My question is about exactly how small can a nbhd of $x^\ast$ be, or put in another way: is it possible that some subcover $G_\alpha$ be constructed along the way so that it each time (albeit narrowly) "escapes"? Rudin says "Since $G_{\alpha}$ is open , there exist $r >0$ such that $|y-x^\ast|<r $ implies that $y \in G_{\alpha}$", fair enough, but why assume then that such an $r$ is fixed so that some very large $n$ can in some way exceed it? After all some $r^\prime \in (0,2^{-n}\delta)$ can always be found s.t. $ Nr(x^\ast) \subset G_\alpha$ iff $r \leq r^\prime$, provided that we are not required to describe $G_\alpha$ beforehand.
Theorem 2.40 : Every k-cell is compact.
Proof: Let $I$ be a $k$-cell consisting of points $\bf x$ with $a_j\le x_j\le > b_j$. Put
$$ \delta =\left (\sum_1^k(b_j-a_j)^2\right )^{1/2}$$
Then $|x-y|\le \delta, \forall x,y \in I$.

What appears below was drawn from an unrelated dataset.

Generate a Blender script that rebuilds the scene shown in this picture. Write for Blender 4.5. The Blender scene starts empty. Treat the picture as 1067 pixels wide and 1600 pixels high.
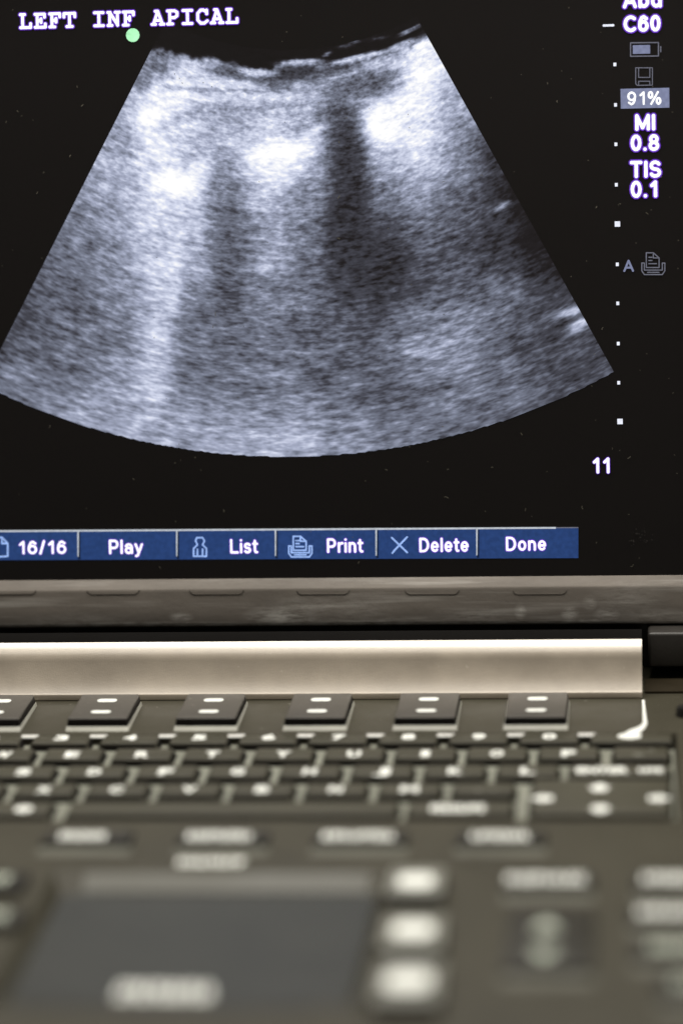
import bpy, bmesh, math, random
from mathutils import Matrix, Vector, noise as mnoise
random.seed(7)
scn = bpy.context.scene
COL = scn.collection

# ------------------------------------------------------------------ camera
# metres; deck top is the plane z = 0, X along the hinge, Y away from the operator.
YAW, PITCH, ROLL, CAMH = 0.100159, 0.226686, -0.032652, 0.227652
FPX = 5000.0                      # focal length in pixels of the 1067 x 1600 frame
def cam_axes():
    cy, sy, cp, sp, cr, sr = math.cos(YAW), math.sin(YAW), math.cos(PITCH), math.sin(PITCH), math.cos(ROLL), math.sin(ROLL)
    f = Vector((-sy*cp, cy*cp, -sp)); x = Vector((cy, sy, 0)); u = x.cross(f)
    return cr*x + sr*u, -sr*x + cr*u, f
CX, CU, CF = cam_axes()
CPOS = Vector((0, 0, CAMH))
cd = bpy.data.cameras.new('camera')
cam = bpy.data.objects.new('camera', cd); COL.objects.link(cam)
cam.matrix_world = Matrix(((CX.x, CU.x, -CF.x, CPOS.x), (CX.y, CU.y, -CF.y, CPOS.y), (CX.z, CU.z, -CF.z, CPOS.z), (0, 0, 0, 1)))
cd.sensor_fit = 'VERTICAL'; cd.sensor_height = 36.0; cd.sensor_width = 24.0
cd.lens = FPX/1600*36.0
cd.clip_start = 0.02; cd.clip_end = 50
cd.dof.use_dof = True; cd.dof.focus_distance = 0.817; cd.dof.aperture_fstop = 4.4
scn.camera = cam
scn.cycles.use_denoising = True
scn.view_settings.view_transform = 'Standard'; scn.view_settings.look = 'None'
scn.view_settings.exposure = 0.0; scn.view_settings.gamma = 1.0
scn.view_settings.use_curve_mapping = False

# ------------------------------------------------------------------ world and lights (dim ambient, an overhead light and a frontal fill)
wd = bpy.data.worlds.new('World'); scn.world = wd; wd.use_nodes = True
bg = wd.node_tree.nodes['Background']; bg.inputs[0].default_value = (1.0, .95, .86, 1); bg.inputs[1].default_value = 0.10
def area(name, loc, target, sx, sy, power, col):
    l = bpy.data.lights.new(name, 'AREA'); l.shape = 'RECTANGLE'; l.size = sx; l.size_y = sy; l.energy = power; l.color = col
    o = bpy.data.objects.new(name, l); COL.objects.link(o); o.location = loc
    o.rotation_euler = (Vector(target)-Vector(loc)).to_track_quat('-Z', 'Y').to_euler(); return o
area('overhead_light', (-.08, .81, .45), (-.09, .77, 0), .7, .30, 4.7, (1.0, .95, .87))  # unseen overhead light, set low for falloff along the deck
area('front_fill', (-.30, .05, 1.7), (-.08, .72, 0), 1.0, .8, 5.0, (1.0, .96, .88))  # unseen fill added to light upright faces from the front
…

Suppose, to get a contradiction, that there exists an open cover $\{G_{\alpha}\}$ which has no finite subcover of $I$.
Put $c_{j}=(a_{j}+b_{j})/2$. The intervals $[a_{j},c_{j}]$ and $[c_{j},b_{j}]$ then determine $2^{k}$ $k$-cells $Q_{i}$ whose union is $I$.
One of these $Q_i$, call it $I_1$, will also have no finite subcover. Continuing this process we obtain a sequence $I_n$ with the following properties:
$I \supset I_1 \supset I_2 \supset I_3 \supset I_4 \supset \dots$.
$I_n$ is not covered by any finite subcollection of $\{ G_{\alpha}\}$.
If $x,y \in I_n$, the $|x-y| \leq 2^{-n}\delta$
by $( a)$ and theorem $2.39$ , there is a point $x^\ast$ which lie in every $I_n$. For some $\alpha , x^\ast \in G_\alpha.$ Since $G_{\alpha}$ is open , there exist $r >0$ such that $|y-x^\ast|<r $ implies that $y \in G_{\alpha}$. If $n$ is so large that $2^{-n} \delta < r$ (there is such an $n$ , for otherwise $2^n \le \delta/r$ for all positive integr $n$ , which is absurd since $R$ is archimedean , then $(c)$ implies that ${I_n \subset G_{\alpha}}$ , which contradicts $(b)$.
A similar argument is used in theorem 2.44 (Cantor set), in a more explicit form by this answer:
Theorem: The Cantor set $P$ contains no segment $(\alpha,\beta)$ with $\alpha < \beta$.
Proof: By definition, $E_n$ does not contain any segments of length greater than $3^{-n}$. For some $m > 0$, the segment $(\alpha,\beta)$ satisfies $\beta - \alpha > 3^{-m}$ and so $(\alpha,\beta) \not\subset E_m$ and therefore, $(\alpha,\beta) \not\subset \bigcap_{n=1}^{\infty} E_n = P$. $_\Box$